>>>
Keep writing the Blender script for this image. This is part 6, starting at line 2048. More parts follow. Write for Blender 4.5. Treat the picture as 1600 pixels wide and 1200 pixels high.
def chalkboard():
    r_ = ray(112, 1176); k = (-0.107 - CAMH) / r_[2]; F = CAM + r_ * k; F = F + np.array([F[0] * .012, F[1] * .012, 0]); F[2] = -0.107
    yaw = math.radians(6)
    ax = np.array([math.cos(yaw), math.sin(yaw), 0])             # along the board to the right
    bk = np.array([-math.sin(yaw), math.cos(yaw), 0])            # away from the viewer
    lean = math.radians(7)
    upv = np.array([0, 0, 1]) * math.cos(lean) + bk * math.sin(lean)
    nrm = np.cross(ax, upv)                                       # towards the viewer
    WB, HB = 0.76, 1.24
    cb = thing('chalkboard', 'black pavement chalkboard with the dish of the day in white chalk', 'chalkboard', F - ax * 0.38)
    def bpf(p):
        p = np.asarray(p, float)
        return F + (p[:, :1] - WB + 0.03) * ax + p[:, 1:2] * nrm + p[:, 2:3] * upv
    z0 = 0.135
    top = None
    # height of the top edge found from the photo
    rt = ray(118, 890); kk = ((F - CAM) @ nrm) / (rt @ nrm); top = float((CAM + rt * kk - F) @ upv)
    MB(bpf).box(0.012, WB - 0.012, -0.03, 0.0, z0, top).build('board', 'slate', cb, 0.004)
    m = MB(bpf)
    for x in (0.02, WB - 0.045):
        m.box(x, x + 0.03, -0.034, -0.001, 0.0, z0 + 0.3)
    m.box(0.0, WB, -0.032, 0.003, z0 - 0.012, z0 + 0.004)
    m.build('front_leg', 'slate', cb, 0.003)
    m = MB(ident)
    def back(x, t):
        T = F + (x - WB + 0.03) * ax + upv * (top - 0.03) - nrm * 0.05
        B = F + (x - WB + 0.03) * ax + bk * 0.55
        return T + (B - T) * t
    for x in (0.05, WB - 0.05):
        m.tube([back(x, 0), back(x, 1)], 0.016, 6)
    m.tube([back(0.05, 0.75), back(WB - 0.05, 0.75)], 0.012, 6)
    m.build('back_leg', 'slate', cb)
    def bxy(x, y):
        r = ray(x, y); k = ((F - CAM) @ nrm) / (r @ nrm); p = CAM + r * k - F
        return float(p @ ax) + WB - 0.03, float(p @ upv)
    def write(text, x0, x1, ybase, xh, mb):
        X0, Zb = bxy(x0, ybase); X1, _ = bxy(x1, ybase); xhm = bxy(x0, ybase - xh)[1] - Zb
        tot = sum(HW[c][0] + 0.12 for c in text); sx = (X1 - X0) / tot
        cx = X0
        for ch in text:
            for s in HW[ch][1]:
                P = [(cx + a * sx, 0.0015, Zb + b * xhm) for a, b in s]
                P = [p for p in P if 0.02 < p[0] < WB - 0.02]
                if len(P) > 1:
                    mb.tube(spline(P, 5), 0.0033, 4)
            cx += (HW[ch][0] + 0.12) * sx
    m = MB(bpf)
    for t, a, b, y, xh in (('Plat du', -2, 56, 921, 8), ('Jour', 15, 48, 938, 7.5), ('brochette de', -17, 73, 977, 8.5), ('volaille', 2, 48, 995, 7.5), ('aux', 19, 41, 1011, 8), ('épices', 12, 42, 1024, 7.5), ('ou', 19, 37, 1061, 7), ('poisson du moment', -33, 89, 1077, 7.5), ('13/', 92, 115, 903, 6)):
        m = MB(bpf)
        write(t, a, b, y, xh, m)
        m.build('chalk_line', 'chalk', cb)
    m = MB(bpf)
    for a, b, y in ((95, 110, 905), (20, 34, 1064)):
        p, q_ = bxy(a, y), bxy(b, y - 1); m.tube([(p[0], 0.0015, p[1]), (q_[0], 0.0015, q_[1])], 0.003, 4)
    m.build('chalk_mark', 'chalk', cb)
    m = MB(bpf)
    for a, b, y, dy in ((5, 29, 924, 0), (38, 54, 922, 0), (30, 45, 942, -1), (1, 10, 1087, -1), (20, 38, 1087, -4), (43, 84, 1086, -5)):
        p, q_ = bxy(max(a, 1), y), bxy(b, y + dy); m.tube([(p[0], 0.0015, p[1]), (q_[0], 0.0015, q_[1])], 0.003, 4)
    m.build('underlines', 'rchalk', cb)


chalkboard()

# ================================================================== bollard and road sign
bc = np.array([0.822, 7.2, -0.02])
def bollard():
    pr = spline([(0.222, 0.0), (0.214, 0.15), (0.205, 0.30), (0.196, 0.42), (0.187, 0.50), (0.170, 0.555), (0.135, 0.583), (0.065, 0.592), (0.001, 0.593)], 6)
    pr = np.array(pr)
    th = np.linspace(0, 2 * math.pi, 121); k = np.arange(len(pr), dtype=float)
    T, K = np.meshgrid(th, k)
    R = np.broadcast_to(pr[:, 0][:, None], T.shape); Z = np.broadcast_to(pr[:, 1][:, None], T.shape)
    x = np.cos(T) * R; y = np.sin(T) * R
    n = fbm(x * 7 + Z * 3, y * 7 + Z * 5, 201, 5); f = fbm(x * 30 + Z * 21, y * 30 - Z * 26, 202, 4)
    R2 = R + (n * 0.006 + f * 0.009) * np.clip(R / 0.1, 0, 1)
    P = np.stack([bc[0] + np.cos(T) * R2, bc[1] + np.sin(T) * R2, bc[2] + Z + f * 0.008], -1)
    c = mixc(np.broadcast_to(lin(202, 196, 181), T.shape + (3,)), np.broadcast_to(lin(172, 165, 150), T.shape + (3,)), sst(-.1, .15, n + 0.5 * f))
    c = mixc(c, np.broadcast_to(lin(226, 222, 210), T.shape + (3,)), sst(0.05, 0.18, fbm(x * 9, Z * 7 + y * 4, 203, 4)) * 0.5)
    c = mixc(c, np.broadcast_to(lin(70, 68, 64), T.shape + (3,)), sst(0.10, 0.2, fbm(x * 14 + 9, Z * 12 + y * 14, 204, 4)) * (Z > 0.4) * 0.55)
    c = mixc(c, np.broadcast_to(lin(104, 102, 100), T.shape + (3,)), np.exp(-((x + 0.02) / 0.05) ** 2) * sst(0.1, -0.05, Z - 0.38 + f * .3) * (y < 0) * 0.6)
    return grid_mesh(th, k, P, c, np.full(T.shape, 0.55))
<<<
Set problem >> Using the listing above, retype each line exactly.

Written answer >>
Keep writing the Blender script for this image. This is part 6, starting at line 2048. More parts follow. Write for Blender 4.5. Treat the picture as 1600 pixels wide and 1200 pixels high.
def chalkboard():
    r_ = ray(112, 1176); k = (-0.107 - CAMH) / r_[2]; F = CAM + r_ * k; F = F + np.array([F[0] * .012, F[1] * .012, 0]); F[2] = -0.107
    yaw = math.radians(6)
    ax = np.array([math.cos(yaw), math.sin(yaw), 0])             # along the board to the right
    bk = np.array([-math.sin(yaw), math.cos(yaw), 0])            # away from the viewer
    lean = math.radians(7)
    upv = np.array([0, 0, 1]) * math.cos(lean) + bk * math.sin(lean)
    nrm = np.cross(ax, upv)                                       # towards the viewer
    WB, HB = 0.76, 1.24
    cb = thing('chalkboard', 'black pavement chalkboard with the dish of the day in white chalk', 'chalkboard', F - ax * 0.38)
    def bpf(p):
        p = np.asarray(p, float)
        return F + (p[:, :1] - WB + 0.03) * ax + p[:, 1:2] * nrm + p[:, 2:3] * upv
    z0 = 0.135
    top = None
    # height of the top edge found from the photo
    rt = ray(118, 890); kk = ((F - CAM) @ nrm) / (rt @ nrm); top = float((CAM + rt * kk - F) @ upv)
    MB(bpf).box(0.012, WB - 0.012, -0.03, 0.0, z0, top).build('board', 'slate', cb, 0.004)
    m = MB(bpf)
    for x in (0.02, WB - 0.045):
        m.box(x, x + 0.03, -0.034, -0.001, 0.0, z0 + 0.3)
    m.box(0.0, WB, -0.032, 0.003, z0 - 0.012, z0 + 0.004)
    m.build('front_leg', 'slate', cb, 0.003)
    m = MB(ident)
    def back(x, t):
        T = F + (x - WB + 0.03) * ax + upv * (top - 0.03) - nrm * 0.05
        B = F + (x - WB + 0.03) * ax + bk * 0.55
        return T + (B - T) * t
    for x in (0.05, WB - 0.05):
        m.tube([back(x, 0), back(x, 1)], 0.016, 6)
    m.tube([back(0.05, 0.75), back(WB - 0.05, 0.75)], 0.012, 6)
    m.build('back_leg', 'slate', cb)
    def bxy(x, y):
        r = ray(x, y); k = ((F - CAM) @ nrm) / (r @ nrm); p = CAM + r * k - F
        return float(p @ ax) + WB - 0.03, float(p @ upv)
    def write(text, x0, x1, ybase, xh, mb):
        X0, Zb = bxy(x0, ybase); X1, _ = bxy(x1, ybase); xhm = bxy(x0, ybase - xh)[1] - Zb
        tot = sum(HW[c][0] + 0.12 for c in text); sx = (X1 - X0) / tot
        cx = X0
        for ch in text:
            for s in HW[ch][1]:
                P = [(cx + a * sx, 0.0015, Zb + b * xhm) for a, b in s]
                P = [p for p in P if 0.02 < p[0] < WB - 0.02]
                if len(P) > 1:
                    mb.tube(spline(P, 5), 0.0033, 4)
            cx += (HW[ch][0] + 0.12) * sx
    m = MB(bpf)
    for t, a, b, y, xh in (('Plat du', -2, 56, 921, 8), ('Jour', 15, 48, 938, 7.5), ('brochette de', -17, 73, 977, 8.5), ('volaille', 2, 48, 995, 7.5), ('aux', 19, 41, 1011, 8), ('épices', 12, 42, 1024, 7.5), ('ou', 19, 37, 1061, 7), ('poisson du moment', -33, 89, 1077, 7.5), ('13/', 92, 115, 903, 6)):
        m = MB(bpf)
        write(t, a, b, y, xh, m)
        m.build('chalk_line', 'chalk', cb)
    m = MB(bpf)
    for a, b, y in ((95, 110, 905), (20, 34, 1064)):
        p, q_ = bxy(a, y), bxy(b, y - 1); m.tube([(p[0], 0.0015, p[1]), (q_[0], 0.0015, q_[1])], 0.003, 4)
    m.build('chalk_mark', 'chalk', cb)
    m = MB(bpf)
    for a, b, y, dy in ((5, 29, 924, 0), (38, 54, 922, 0), (30, 45, 942, -1), (1, 10, 1087, -1), (20, 38, 1087, -4), (43, 84, 1086, -5)):
        p, q_ = bxy(max(a, 1), y), bxy(b, y + dy); m.tube([(p[0], 0.0015, p[1]), (q_[0], 0.0015, q_[1])], 0.003, 4)
    m.build('underlines', 'rchalk', cb)


chalkboard()

# ================================================================== bollard and road sign
bc = np.array([0.822, 7.2, -0.02])
def bollard():
    pr = spline([(0.222, 0.0), (0.214, 0.15), (0.205, 0.30), (0.196, 0.42), (0.187, 0.50), (0.170, 0.555), (0.135, 0.583), (0.065, 0.592), (0.001, 0.593)], 6)
    pr = np.array(pr)
    th = np.linspace(0, 2 * math.pi, 121); k = np.arange(len(pr), dtype=float)
    T, K = np.meshgrid(th, k)
    R = np.broadcast_to(pr[:, 0][:, None], T.shape); Z = np.broadcast_to(pr[:, 1][:, None], T.shape)
    x = np.cos(T) * R; y = np.sin(T) * R
    n = fbm(x * 7 + Z * 3, y * 7 + Z * 5, 201, 5); f = fbm(x * 30 + Z * 21, y * 30 - Z * 26, 202, 4)
    R2 = R + (n * 0.006 + f * 0.009) * np.clip(R / 0.1, 0, 1)
    P = np.stack([bc[0] + np.cos(T) * R2, bc[1] + np.sin(T) * R2, bc[2] + Z + f * 0.008], -1)
    c = mixc(np.broadcast_to(lin(202, 196, 181), T.shape + (3,)), np.broadcast_to(lin(172, 165, 150), T.shape + (3,)), sst(-.1, .15, n + 0.5 * f))
    c = mixc(c, np.broadcast_to(lin(226, 222, 210), T.shape + (3,)), sst(0.05, 0.18, fbm(x * 9, Z * 7 + y * 4, 203, 4)) * 0.5)
    c = mixc(c, np.broadcast_to(lin(70, 68, 64), T.shape + (3,)), sst(0.10, 0.2, fbm(x * 14 + 9, Z * 12 + y * 14, 204, 4)) * (Z > 0.4) * 0.55)
    c = mixc(c, np.broadcast_to(lin(104, 102, 100), T.shape + (3,)), np.exp(-((x + 0.02) / 0.05) ** 2) * sst(0.1, -0.05, Z - 0.38 + f * .3) * (y < 0) * 0.6)
    return grid_mesh(th, k, P, c, np.full(T.shape, 0.55))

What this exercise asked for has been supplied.